On a horrible day, he says, so many people were wonderful to him and to his running friends all over Boston that night, with local residents taking them into their homes. "Wonderful people," he says.

Popular guy

Macon isn't fast, but it's not always his fault he's so slow. Jim Simpson, a friend of Macon's from Huntington Beach -- who's also run more than 1,200 marathons and ran 90 races with Macon in 2013 -- says Macon's arrival often draws a crowd.

"Everyone wants to come see Larry and spend a few minutes with Larry," says Simpson. "At all the marathons he could be a lot faster if he didn't get stopped on the course all the time to chat a few minutes. People come up and run beside him all the time. He's a very popular guy."
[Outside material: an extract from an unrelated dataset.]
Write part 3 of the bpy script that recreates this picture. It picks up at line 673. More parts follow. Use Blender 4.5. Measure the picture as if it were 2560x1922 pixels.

Macon's name, after all, is big in the 50 States Marathon Club and Marathon Maniacs group.

"Everybody knows No. 1," says Simpson, who admits he's tried to keep up with or surpass his friend, but hasn't yet been able to do it.

Plus, Simpson says Macon's an upbeat, down-to-earth person who seems to enjoy talking with everybody.

"(Runners) look forward to seeing Larry," says Simpson. "All the women give him hugs, kisses. The guys shake his hand."

What's the ceiling?

Macon's off and running on a new year and not sure where it will take him. He has no specific goal except to have fun.

"It's hard to imagine that I would ever do more than 255," he says, "but on the other hand, I had the same feeling about 157, so who knows?"

Fortunately, he's in good health, has never had a serious injury since he started running and takes care of himself during the week, with stretching, massages and weightlifting. And as a vegetarian, he eats constantly, but is careful about his diet.

Guinness hasn't yet certified his 255 races in 2013 as a record; Macon just recently sent in the documentation. But it's likely that number won't stand long, as unreachable as it seems. Over the past few years, a growing number of runners are trying to push the limits.

A recent story in Runner's World noted that a woman in Denmark says she ran 366 marathons between July 15, 2012 and July 14, 2013, but she did them alone on a 3½-mile loop near her home. And other runners, including Macon's friend Simpson (205), eclipsed the 200 mark in 2013.

Macon believes that logistics rather than physical capability stand in the way of someone running 365 marathons in a year. By the standards of Guinness, races have to be official, advertised, open to the public and certified for distance. So, getting to those races is the hard part.

"The point is, there just aren't marathons every day of the year," says Macon.

After running 255 of them last year, Macon says he felt just fine. It's a happy day, he says, when he can get out of the bed in the morning and think, "Hey, I'm going to go run a marathon."

"It's really no big deal," he says. "Your body adjusts to it."